Communications Development Incorporated announces publication of The Microfinance Revolution: Lessons from Indonesia

Summer 2002
Communications Development announces publication of The Microfinance Revolution: Lessons from Indonesia, the second in a three-volume anthology analyzing microfinance around the world. The volume, by Marguerite S. Robinson—a social anthropologist and internationally recognized expert on microfinance—was edited and produced by Communications Development.

The revolution occurring in finance for low-income people refers to commercial microfinance—the delivery of financial services to the economically active poor on a large scale through competing, financially self-sufficient institutions. The Microfinance Revolution: Lessons from Indonesia examines in the Indonesian context the principles and practices of commercial microfinance that were explored and analyzed in volume 1 (also edited and produced by Communications Development). The first country to develop profitable microfinance on a large scale, Indonesia is home to the world's oldest and largest commercial microfinance institutions.

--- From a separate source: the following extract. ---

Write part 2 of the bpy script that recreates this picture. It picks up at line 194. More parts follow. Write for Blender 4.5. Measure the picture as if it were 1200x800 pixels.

The book examines many financial institutions, with a special emphasis on Bank Rakyat Indonesia's microbanking system, which in the mid-1980s was transformed from a failed, subsidized credit program to a nationwide commercial financial institution that profitably provides microfinance services—savings and credit—to more than 20 million people. Commercial microbanking remained stable and profitable in Indonesia even as the country's financial system collapsed during the recent crisis. This volume shows why, and offers crucial lessons for developing countries everywhere.